Scene modeling code data
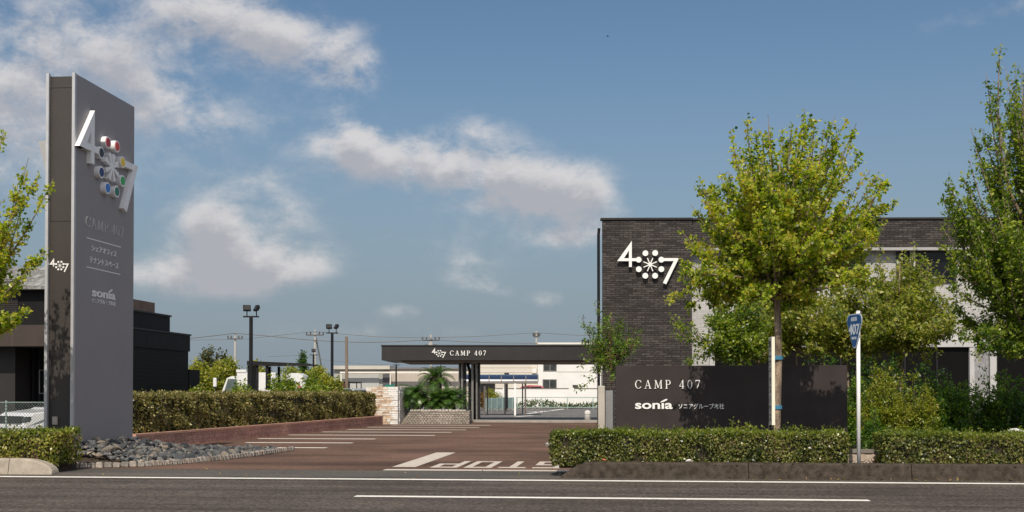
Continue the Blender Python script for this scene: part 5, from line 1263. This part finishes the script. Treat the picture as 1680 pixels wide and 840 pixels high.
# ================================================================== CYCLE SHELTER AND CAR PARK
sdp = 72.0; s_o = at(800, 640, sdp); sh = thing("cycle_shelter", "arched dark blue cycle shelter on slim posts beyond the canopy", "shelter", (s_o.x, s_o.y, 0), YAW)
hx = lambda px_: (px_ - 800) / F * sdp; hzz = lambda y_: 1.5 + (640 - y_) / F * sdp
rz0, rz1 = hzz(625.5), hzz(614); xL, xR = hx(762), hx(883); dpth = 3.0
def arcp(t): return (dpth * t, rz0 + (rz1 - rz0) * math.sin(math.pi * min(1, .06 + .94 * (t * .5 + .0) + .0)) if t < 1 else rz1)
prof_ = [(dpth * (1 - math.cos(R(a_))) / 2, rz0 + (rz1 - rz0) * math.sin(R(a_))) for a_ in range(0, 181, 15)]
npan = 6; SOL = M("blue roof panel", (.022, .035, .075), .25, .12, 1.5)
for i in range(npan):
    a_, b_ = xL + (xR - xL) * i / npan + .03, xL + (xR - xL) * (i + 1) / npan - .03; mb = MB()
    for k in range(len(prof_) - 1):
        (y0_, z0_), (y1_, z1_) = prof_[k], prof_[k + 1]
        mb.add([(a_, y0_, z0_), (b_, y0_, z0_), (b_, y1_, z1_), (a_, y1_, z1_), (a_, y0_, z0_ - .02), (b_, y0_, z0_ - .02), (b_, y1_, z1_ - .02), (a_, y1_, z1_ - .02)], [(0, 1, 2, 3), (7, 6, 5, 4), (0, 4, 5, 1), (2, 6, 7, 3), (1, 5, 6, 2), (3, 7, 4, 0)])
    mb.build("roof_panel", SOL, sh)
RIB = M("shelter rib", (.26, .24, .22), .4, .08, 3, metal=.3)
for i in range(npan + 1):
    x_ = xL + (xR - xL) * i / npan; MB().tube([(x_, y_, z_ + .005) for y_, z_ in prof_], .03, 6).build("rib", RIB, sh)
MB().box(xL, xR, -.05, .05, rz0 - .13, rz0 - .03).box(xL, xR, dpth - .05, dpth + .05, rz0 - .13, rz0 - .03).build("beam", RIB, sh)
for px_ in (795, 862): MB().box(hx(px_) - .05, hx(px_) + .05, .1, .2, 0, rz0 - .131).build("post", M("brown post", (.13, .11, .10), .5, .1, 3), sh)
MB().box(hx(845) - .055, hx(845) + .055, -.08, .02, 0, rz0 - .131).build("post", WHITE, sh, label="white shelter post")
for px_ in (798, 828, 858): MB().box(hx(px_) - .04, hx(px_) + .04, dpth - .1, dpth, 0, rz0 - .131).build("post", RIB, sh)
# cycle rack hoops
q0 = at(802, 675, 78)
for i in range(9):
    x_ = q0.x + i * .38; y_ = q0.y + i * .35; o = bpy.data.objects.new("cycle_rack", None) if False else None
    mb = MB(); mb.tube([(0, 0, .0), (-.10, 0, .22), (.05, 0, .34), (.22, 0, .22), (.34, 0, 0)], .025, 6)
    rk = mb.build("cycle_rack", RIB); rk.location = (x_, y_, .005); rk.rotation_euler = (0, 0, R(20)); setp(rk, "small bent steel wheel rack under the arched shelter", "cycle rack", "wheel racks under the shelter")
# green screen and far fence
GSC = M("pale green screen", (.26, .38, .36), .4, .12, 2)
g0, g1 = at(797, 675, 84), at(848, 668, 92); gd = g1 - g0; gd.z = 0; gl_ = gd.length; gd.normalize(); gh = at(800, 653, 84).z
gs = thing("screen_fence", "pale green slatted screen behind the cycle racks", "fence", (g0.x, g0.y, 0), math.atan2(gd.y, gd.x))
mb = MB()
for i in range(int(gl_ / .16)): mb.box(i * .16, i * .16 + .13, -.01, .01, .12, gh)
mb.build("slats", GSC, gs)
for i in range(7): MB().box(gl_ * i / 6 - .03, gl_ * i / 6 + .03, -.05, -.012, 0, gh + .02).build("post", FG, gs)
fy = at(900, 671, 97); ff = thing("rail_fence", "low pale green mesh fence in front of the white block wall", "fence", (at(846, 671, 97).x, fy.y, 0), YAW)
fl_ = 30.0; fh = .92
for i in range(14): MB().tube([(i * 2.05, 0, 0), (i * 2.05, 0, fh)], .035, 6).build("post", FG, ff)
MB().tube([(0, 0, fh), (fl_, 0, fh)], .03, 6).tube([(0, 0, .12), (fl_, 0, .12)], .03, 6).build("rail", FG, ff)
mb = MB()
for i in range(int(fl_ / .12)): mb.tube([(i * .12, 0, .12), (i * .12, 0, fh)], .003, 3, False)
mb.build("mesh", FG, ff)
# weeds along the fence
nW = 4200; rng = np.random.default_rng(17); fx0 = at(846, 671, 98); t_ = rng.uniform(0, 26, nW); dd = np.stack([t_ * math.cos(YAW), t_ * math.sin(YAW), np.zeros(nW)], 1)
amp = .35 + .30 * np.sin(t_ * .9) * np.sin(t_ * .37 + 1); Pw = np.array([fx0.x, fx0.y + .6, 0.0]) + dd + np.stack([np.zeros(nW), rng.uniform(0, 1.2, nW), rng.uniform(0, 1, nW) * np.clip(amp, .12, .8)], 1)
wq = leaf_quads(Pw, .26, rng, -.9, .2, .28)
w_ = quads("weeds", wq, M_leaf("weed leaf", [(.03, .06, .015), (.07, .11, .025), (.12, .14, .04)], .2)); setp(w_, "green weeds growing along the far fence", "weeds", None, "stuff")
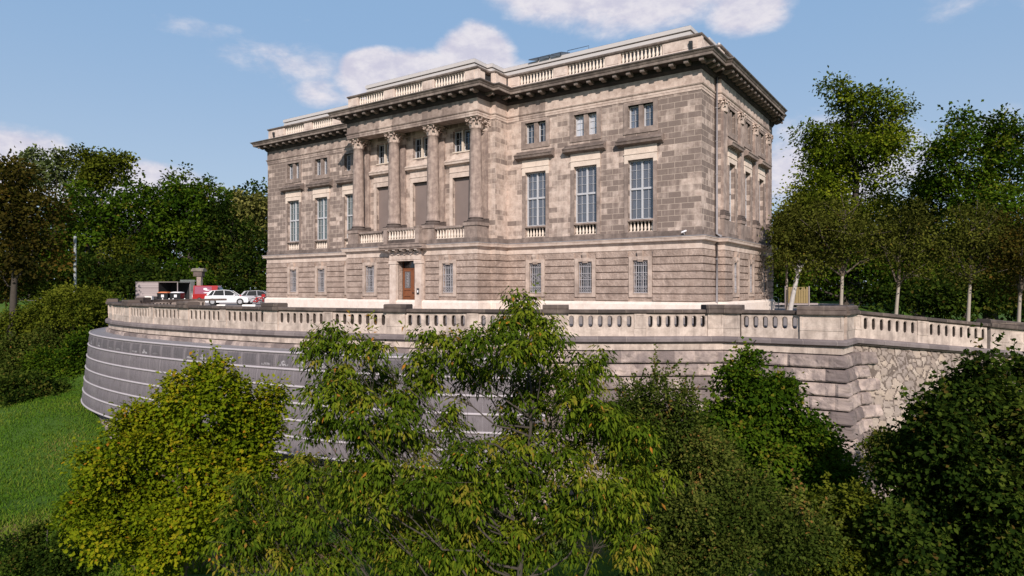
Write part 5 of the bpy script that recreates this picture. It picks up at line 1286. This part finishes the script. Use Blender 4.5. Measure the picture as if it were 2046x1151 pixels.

§ **YOUR TASK**
A faithful copy of the records above is needed, with the pictures left out.

§ **PROBLEM SOLUTION**
Continue the Blender Python script for this scene: part 5, from line 1263. This part finishes the script. Treat the picture as 1680 pixels wide and 840 pixels high.
# ================================================================== CYCLE SHELTER AND CAR PARK
sdp = 72.0; s_o = at(800, 640, sdp); sh = thing("cycle_shelter", "arched dark blue cycle shelter on slim posts beyond the canopy", "shelter", (s_o.x, s_o.y, 0), YAW)
hx = lambda px_: (px_ - 800) / F * sdp; hzz = lambda y_: 1.5 + (640 - y_) / F * sdp
rz0, rz1 = hzz(625.5), hzz(614); xL, xR = hx(762), hx(883); dpth = 3.0
def arcp(t): return (dpth * t, rz0 + (rz1 - rz0) * math.sin(math.pi * min(1, .06 + .94 * (t * .5 + .0) + .0)) if t < 1 else rz1)
prof_ = [(dpth * (1 - math.cos(R(a_))) / 2, rz0 + (rz1 - rz0) * math.sin(R(a_))) for a_ in range(0, 181, 15)]
npan = 6; SOL = M("blue roof panel", (.022, .035, .075), .25, .12, 1.5)
for i in range(npan):
    a_, b_ = xL + (xR - xL) * i / npan + .03, xL + (xR - xL) * (i + 1) / npan - .03; mb = MB()
    for k in range(len(prof_) - 1):
        (y0_, z0_), (y1_, z1_) = prof_[k], prof_[k + 1]
        mb.add([(a_, y0_, z0_), (b_, y0_, z0_), (b_, y1_, z1_), (a_, y1_, z1_), (a_, y0_, z0_ - .02), (b_, y0_, z0_ - .02), (b_, y1_, z1_ - .02), (a_, y1_, z1_ - .02)], [(0, 1, 2, 3), (7, 6, 5, 4), (0, 4, 5, 1), (2, 6, 7, 3), (1, 5, 6, 2), (3, 7, 4, 0)])
    mb.build("roof_panel", SOL, sh)
RIB = M("shelter rib", (.26, .24, .22), .4, .08, 3, metal=.3)
for i in range(npan + 1):
    x_ = xL + (xR - xL) * i / npan; MB().tube([(x_, y_, z_ + .005) for y_, z_ in prof_], .03, 6).build("rib", RIB, sh)
MB().box(xL, xR, -.05, .05, rz0 - .13, rz0 - .03).box(xL, xR, dpth - .05, dpth + .05, rz0 - .13, rz0 - .03).build("beam", RIB, sh)
for px_ in (795, 862): MB().box(hx(px_) - .05, hx(px_) + .05, .1, .2, 0, rz0 - .131).build("post", M("brown post", (.13, .11, .10), .5, .1, 3), sh)
MB().box(hx(845) - .055, hx(845) + .055, -.08, .02, 0, rz0 - .131).build("post", WHITE, sh, label="white shelter post")
for px_ in (798, 828, 858): MB().box(hx(px_) - .04, hx(px_) + .04, dpth - .1, dpth, 0, rz0 - .131).build("post", RIB, sh)
# cycle rack hoops
q0 = at(802, 675, 78)
for i in range(9):
    x_ = q0.x + i * .38; y_ = q0.y + i * .35; o = bpy.data.objects.new("cycle_rack", None) if False else None
    mb = MB(); mb.tube([(0, 0, .0), (-.10, 0, .22), (.05, 0, .34), (.22, 0, .22), (.34, 0, 0)], .025, 6)
    rk = mb.build("cycle_rack", RIB); rk.location = (x_, y_, .005); rk.rotation_euler = (0, 0, R(20)); setp(rk, "small bent steel wheel rack under the arched shelter", "cycle rack", "wheel racks under the shelter")
# green screen and far fence
GSC = M("pale green screen", (.26, .38, .36), .4, .12, 2)
g0, g1 = at(797, 675, 84), at(848, 668, 92); gd = g1 - g0; gd.z = 0; gl_ = gd.length; gd.normalize(); gh = at(800, 653, 84).z
gs = thing("screen_fence", "pale green slatted screen behind the cycle racks", "fence", (g0.x, g0.y, 0), math.atan2(gd.y, gd.x))
mb = MB()
for i in range(int(gl_ / .16)): mb.box(i * .16, i * .16 + .13, -.01, .01, .12, gh)
mb.build("slats", GSC, gs)
for i in range(7): MB().box(gl_ * i / 6 - .03, gl_ * i / 6 + .03, -.05, -.012, 0, gh + .02).build("post", FG, gs)
fy = at(900, 671, 97); ff = thing("rail_fence", "low pale green mesh fence in front of the white block wall", "fence", (at(846, 671, 97).x, fy.y, 0), YAW)
fl_ = 30.0; fh = .92
for i in range(14): MB().tube([(i * 2.05, 0, 0), (i * 2.05, 0, fh)], .035, 6).build("post", FG, ff)
MB().tube([(0, 0, fh), (fl_, 0, fh)], .03, 6).tube([(0, 0, .12), (fl_, 0, .12)], .03, 6).build("rail", FG, ff)
mb = MB()
for i in range(int(fl_ / .12)): mb.tube([(i * .12, 0, .12), (i * .12, 0, fh)], .003, 3, False)
mb.build("mesh", FG, ff)
# weeds along the fence
nW = 4200; rng = np.random.default_rng(17); fx0 = at(846, 671, 98); t_ = rng.uniform(0, 26, nW); dd = np.stack([t_ * math.cos(YAW), t_ * math.sin(YAW), np.zeros(nW)], 1)
amp = .35 + .30 * np.sin(t_ * .9) * np.sin(t_ * .37 + 1); Pw = np.array([fx0.x, fx0.y + .6, 0.0]) + dd + np.stack([np.zeros(nW), rng.uniform(0, 1.2, nW), rng.uniform(0, 1, nW) * np.clip(amp, .12, .8)], 1)
wq = leaf_quads(Pw, .26, rng, -.9, .2, .28)
w_ = quads("weeds", wq, M_leaf("weed leaf", [(.03, .06, .015), (.07, .11, .025), (.12, .14, .04)], .2)); setp(w_, "green weeds growing along the far fence", "weeds", None, "stuff")
Write part 5 of the bpy script that recreates this picture. It picks up at line 1286. This part finishes the script. Use Blender 4.5. Measure the picture as if it were 2046x1151 pixels.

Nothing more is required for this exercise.